Der Arbeitsaufwand kann nicht abgeschätzt werden. Grundsätzlich lässt sich aber festhalten, dass je mehr Ausgleichsbedarfe durch die Beeinträchtigung von Natur und Landschaft bei Bauvorhaben entstehen, desto höher ist auch der zeitliche Aufwand der Kontrollen im Nachgang insgesamt.
Zu 7.
Eine gesonderte Übersicht oder Statistik hierzu wird durch die untere Naturschutzbehörde nicht geführt. Die Vorgänge zum Artenschutz sind u.a. im Produkt Artenschutzvollzug und Mitwirkung in förmlichen und nicht förmlichen Verfahren enthalten.
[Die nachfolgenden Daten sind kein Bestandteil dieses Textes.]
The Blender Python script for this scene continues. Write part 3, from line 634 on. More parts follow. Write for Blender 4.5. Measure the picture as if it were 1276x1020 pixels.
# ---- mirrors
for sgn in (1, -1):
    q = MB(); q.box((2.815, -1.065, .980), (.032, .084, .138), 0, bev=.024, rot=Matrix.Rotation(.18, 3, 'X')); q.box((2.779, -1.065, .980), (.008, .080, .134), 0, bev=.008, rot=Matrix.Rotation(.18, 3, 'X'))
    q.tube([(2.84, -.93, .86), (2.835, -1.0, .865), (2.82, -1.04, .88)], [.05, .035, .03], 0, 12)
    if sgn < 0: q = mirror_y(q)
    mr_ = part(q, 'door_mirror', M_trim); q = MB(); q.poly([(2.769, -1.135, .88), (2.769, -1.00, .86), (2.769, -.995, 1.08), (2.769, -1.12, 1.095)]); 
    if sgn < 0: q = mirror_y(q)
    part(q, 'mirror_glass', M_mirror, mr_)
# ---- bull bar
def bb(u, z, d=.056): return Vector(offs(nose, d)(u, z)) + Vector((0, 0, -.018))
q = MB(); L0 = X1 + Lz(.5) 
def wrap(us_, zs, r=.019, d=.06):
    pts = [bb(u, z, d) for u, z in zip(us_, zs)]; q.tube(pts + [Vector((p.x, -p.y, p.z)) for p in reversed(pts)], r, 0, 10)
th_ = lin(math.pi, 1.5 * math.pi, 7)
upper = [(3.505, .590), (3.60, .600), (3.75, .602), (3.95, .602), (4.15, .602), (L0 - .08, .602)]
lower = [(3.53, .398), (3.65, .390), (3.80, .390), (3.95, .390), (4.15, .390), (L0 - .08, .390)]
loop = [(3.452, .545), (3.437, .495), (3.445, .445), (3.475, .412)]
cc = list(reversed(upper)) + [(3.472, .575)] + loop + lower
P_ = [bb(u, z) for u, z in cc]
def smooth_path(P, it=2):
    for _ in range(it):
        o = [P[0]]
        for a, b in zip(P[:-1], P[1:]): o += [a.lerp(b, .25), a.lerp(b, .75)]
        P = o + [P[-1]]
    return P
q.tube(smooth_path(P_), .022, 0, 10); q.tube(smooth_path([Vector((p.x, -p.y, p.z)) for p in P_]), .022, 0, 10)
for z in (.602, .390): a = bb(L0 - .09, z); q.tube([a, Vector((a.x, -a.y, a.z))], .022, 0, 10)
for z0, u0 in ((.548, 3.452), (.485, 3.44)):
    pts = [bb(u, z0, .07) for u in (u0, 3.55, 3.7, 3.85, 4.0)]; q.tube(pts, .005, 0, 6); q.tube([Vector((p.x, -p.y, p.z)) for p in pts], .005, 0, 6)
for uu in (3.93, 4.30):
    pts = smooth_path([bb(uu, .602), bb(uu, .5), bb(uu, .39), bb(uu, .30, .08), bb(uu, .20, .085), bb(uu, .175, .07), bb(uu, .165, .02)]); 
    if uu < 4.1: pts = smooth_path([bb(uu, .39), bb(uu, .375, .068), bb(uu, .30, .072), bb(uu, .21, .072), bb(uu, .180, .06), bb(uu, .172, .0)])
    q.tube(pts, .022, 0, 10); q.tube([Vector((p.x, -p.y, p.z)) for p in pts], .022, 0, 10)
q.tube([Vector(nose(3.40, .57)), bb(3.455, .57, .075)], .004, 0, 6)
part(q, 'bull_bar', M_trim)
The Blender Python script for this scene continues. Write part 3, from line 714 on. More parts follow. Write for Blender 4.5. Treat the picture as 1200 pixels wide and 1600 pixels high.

Die Produktmengen der letzten fünf Jahre:
Jahr | 62717 Artenschutzvollzug | 80924 Stellungnahmen |
2019 | 983 | 312 |
2020 | 1.009 | 257 |
2021 | 1.466 | 272 |
2022 | 1.117 | 154 |
2023 | 1.445 | 136 |
Bei der Aufstellung ist zu beachten, dass darin sämtliche Vorgänge den Artenschutz betreffende erfasst sind - also auch jene, die außerhalb von baurechtlichen Genehmigungsverfahren geführt werden (z. B Handelsartenschutz, Abrissmaßnahmen, etc.). Eine Durchsicht aller Vorgänge und Auswertung hinsichtlich der Fragestellung ist nicht möglich.
Zuständig für die artenschutzrechtlichen Ausnahmeverfahren ist die oberste Naturschutzbehörde der Senatsverwaltung für Mobilität, Verkehr, Klima- und Umweltschutz. Sie beteiligt in diesem Zusammenhang auch die anerkannten Naturschutzverbände.